A division bench of Patna High Court comprising Mr Justice Navniti Prasad and Mr Justice Ashwini Kumar Singh yesterday freed them all. "The investigation was not fair to the persons who perpetrated the ghastly crime," the Bench explained.

"Apparently, the investigation was directed in a particular direction far from the truth, and not above suspicion," according to the Bench, which observed that the truth had been deliberately "suppressed" by the investigating agency and the prosecution, to project the involvement of the accused.

The protesters, though, were unconvinced by this explanation, seeing the court's decision as part of a deliberate pattern of actions by the state government. "What kind of justice is being delivered under Nitish raj?" asked Mr Kunal, the CPI-ML's state secretary. "While a woman accused in the BJP legislator Raj Kishore Kesari murder case is given life term under speedy trial, and 14 accused from a poor community are given death in Amausi massacre case, the feudal-communal elements are being allowed to go scot free."

The NDA government has been working against the poor, Mr Kunal said. "The first step in that direction was the scrapping of Justice Amirdas Commission probing the links of politicians across the political parties with the Ranvir Sena." The commission was scrapped in 2006 just when it was about to submit its report.

The self-proclaimed chief of the Ranvir Sena, Mr Barmeshwar Singh Mukhia, despite being the alleged mastermind behind several caste-massacres in Bihar, remains free.
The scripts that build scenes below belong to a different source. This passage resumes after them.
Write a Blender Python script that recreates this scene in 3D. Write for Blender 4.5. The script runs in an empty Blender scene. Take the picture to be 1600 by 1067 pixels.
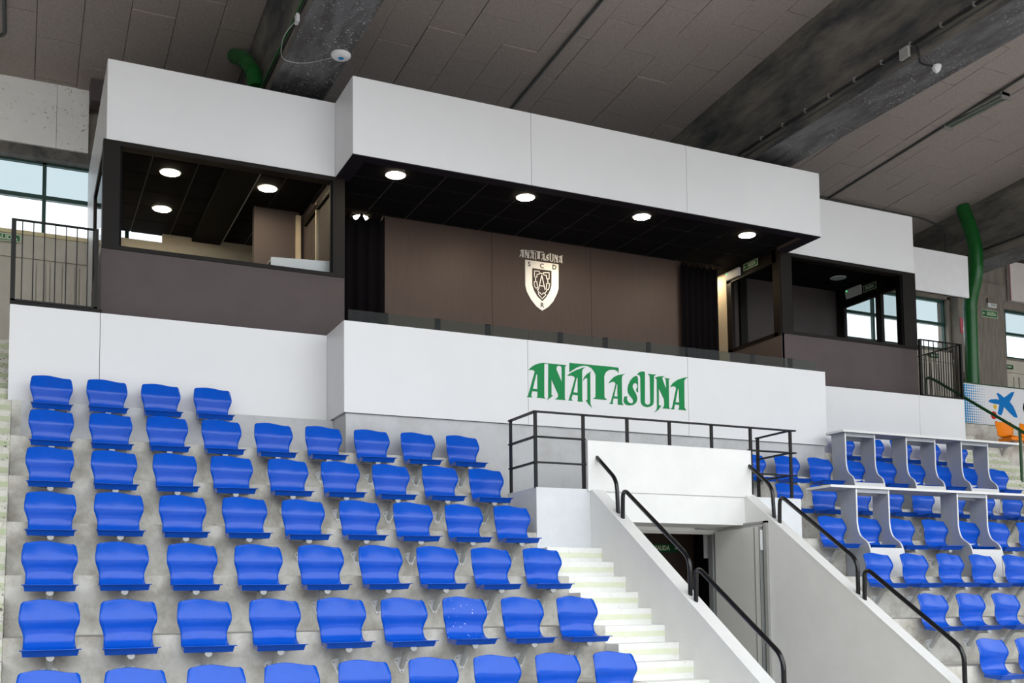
import bpy, bmesh, math, random
from mathutils import Vector, Matrix
random.seed(7)
S = bpy.context.scene
C = S.collection
PI = math.pi

# ------------------------------------------------------------ camera (eye of the photographer is the origin)
YAW, PITCH, ROLL, FPX, CYPX = 0.4412, 0.0719, -0.0114, 1644.37, 826.15
cy_, sy_ = math.cos(YAW), math.sin(YAW)
fw = Vector((sy_ * math.cos(PITCH), cy_ * math.cos(PITCH), math.sin(PITCH)))
rt = Vector((cy_, -sy_, 0))
up = rt.cross(fw)
r2 = rt * math.cos(ROLL) + up * math.sin(ROLL)
u2 = -rt * math.sin(ROLL) + up * math.cos(ROLL)
camd = bpy.data.cameras.new('camera')
cam = bpy.data.objects.new('camera', camd)
C.objects.link(cam)
cam.matrix_world = Matrix(((r2.x, u2.x, -fw.x, 0), (r2.y, u2.y, -fw.y, 0), (r2.z, u2.z, -fw.z, 0), (0, 0, 0, 1)))
camd.sensor_fit = 'HORIZONTAL'
camd.sensor_width = 36
camd.lens = FPX * 36 / 1600
camd.shift_y = (CYPX - 533.5) / 1600
camd.clip_start = 0.05
camd.clip_end = 300
S.camera = cam

# ------------------------------------------------------------ sky (bright overcast) and exposure
W = bpy.data.worlds.new('world')
S.world = W
W.use_nodes = True
bg = W.node_tree.nodes['Background']
bg.inputs[0].default_value = (0.93, 0.97, 1.0, 1)
bg.inputs[1].default_value = 3.0
vs = S.view_settings
vs.view_transform = 'Standard'
vs.look = 'None'
vs.gamma = 1
vs.use_curve_mapping = False
vs.exposure = 0.0

# ------------------------------------------------------------ materials
M = {}
def mat(name, col, rough=0.6, metal=0.0, var=0.0, scale=6.0, bump=0.0, bscale=60.0, spec=0.5, emit=0.0, detail=6.0, stretch=None, col2=None, lo=0.35, hi=0.7, fleck=None):
    m = bpy.data.materials.new(name)
    m.use_nodes = True
    nt = m.node_tree
    b = nt.nodes['Principled BSDF']
    b.inputs['Base Color'].default_value = (*col, 1)
    b.inputs['Roughness'].default_value = rough
    b.inputs['Metallic'].default_value = metal
    b.inputs['Specular IOR Level'].default_value = spec
    if emit:
        b.inputs['Emission Color'].default_value = (*col, 1)
        b.inputs['Emission Strength'].default_value = emit
    if var or col2 or bump:
        tc = nt.nodes.new('ShaderNodeNewGeometry')
        vec = tc.outputs['Position']
        if stretch:
            mp = nt.nodes.new('ShaderNodeMapping')
            mp.inputs['Scale'].default_value = stretch
            nt.links.new(vec, mp.inputs[0])
            vec = mp.outputs[0]
    if var or col2:
        n = nt.nodes.new('ShaderNodeTexNoise')
        n.inputs['Scale'].default_value = scale
        n.inputs['Detail'].default_value = detail
        n.inputs['Roughness'].default_value = 0.65
        nt.links.new(vec, n.inputs['Vector'])
        r = nt.nodes.new('ShaderNodeValToRGB')
        r.color_ramp.elements[0].position = lo
        r.color_ramp.elements[1].position = hi
        c2 = col2 if col2 else tuple(min(1, c * (1 + var)) for c in col)
        c1 = col if col2 else tuple(c * (1 - var) for c in col)
        r.color_ramp.elements[0].color = (*c1, 1)
        r.color_ramp.elements[1].color = (*c2, 1)
        nt.links.new(n.outputs[0], r.inputs[0])
        nt.links.new(r.outputs[0], b.inputs['Base Color'])
        if fleck:
            fc, fs_, fa, fb = fleck
            nf = nt.nodes.new('ShaderNodeTexNoise'); nf.inputs['Scale'].default_value = fs_; nf.inputs['Detail'].default_value = 2
            nt.links.new(tc.outputs['Position'], nf.inputs['Vector'])
            rf = nt.nodes.new('ShaderNodeValToRGB')
            rf.color_ramp.elements[0].position = fa; rf.color_ramp.elements[1].position = fb
            nt.links.new(nf.outputs[0], rf.inputs[0])
            nl = nt.nodes.new('ShaderNodeTexNoise'); nl.inputs['Scale'].default_value = 1.3
            nt.links.new(tc.outputs['Position'], nl.inputs['Vector'])
            rl = nt.nodes.new('ShaderNodeValToRGB')
            rl.color_ramp.elements[0].position = 0.42; rl.color_ramp.elements[1].position = 0.58
            nt.links.new(nl.outputs[0], rl.inputs[0])
            mm = nt.nodes.new('ShaderNodeMath'); mm.operation = 'MULTIPLY'
            nt.links.new(rf.outputs[0], mm.inputs[0]); nt.links.new(rl.outputs[0], mm.inputs[1])
            mx = nt.nodes.new('ShaderNodeMixRGB'); mx.inputs[2].default_value = (*fc, 1)
            nt.links.new(mm.outputs[0], mx.inputs[0]); nt.links.new(r.outputs[0], mx.inputs[1])
            nt.links.new(mx.outputs[0], b.inputs['Base Color'])
    if bump:
        n2 = nt.nodes.new('ShaderNodeTexNoise')
        n2.inputs['Scale'].default_value = bscale
        n2.inputs['Detail'].default_value = 4
        nt.links.new(vec, n2.inputs['Vector'])
        bp = nt.nodes.new('ShaderNodeBump')
        bp.inputs['Strength'].default_value = bump
        bp.inputs['Distance'].default_value = 0.01
        nt.links.new(n2.outputs[0], bp.inputs['Height'])
        nt.links.new(bp.outputs[0], b.inputs['Normal'])
    M[name] = m
    return m
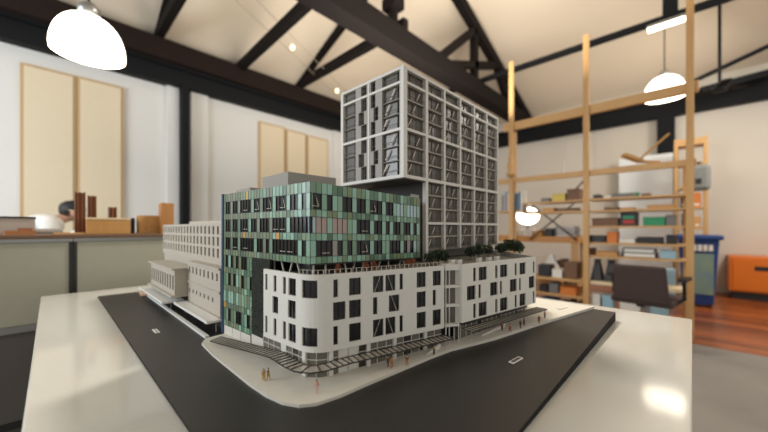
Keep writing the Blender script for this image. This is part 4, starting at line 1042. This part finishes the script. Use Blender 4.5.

He was granted bail in one case in July last year, after having been granted bail in five other cases, earlier. He has been acquitted in 16 cases related to massacres he had allegedly engineered, leading to caste tension in the state in late 1990s and early 2000s.

Referring to yesterday's decision, senior CPI-ML leader Ramji Ram said: "The marauders only killed the poor, but the Nitish Kumar government has executed a 'judicial massacre,' by showing gross negligence towards this case. The people of the state will never forgive him for his double-standard."


Another senior leader, Ms Meena Tiwari, said chief minister Nitish Kumar had done a lot of talking about his government’s "development with justice" agenda, but yesterday's decision had exposed the real face of his government. "His development with justice agenda is a sham now," she said.


The leaders said they would not sit idle until justice is delivered to the victim’s families. They demanded that the perpetrators of the massacre be hanged.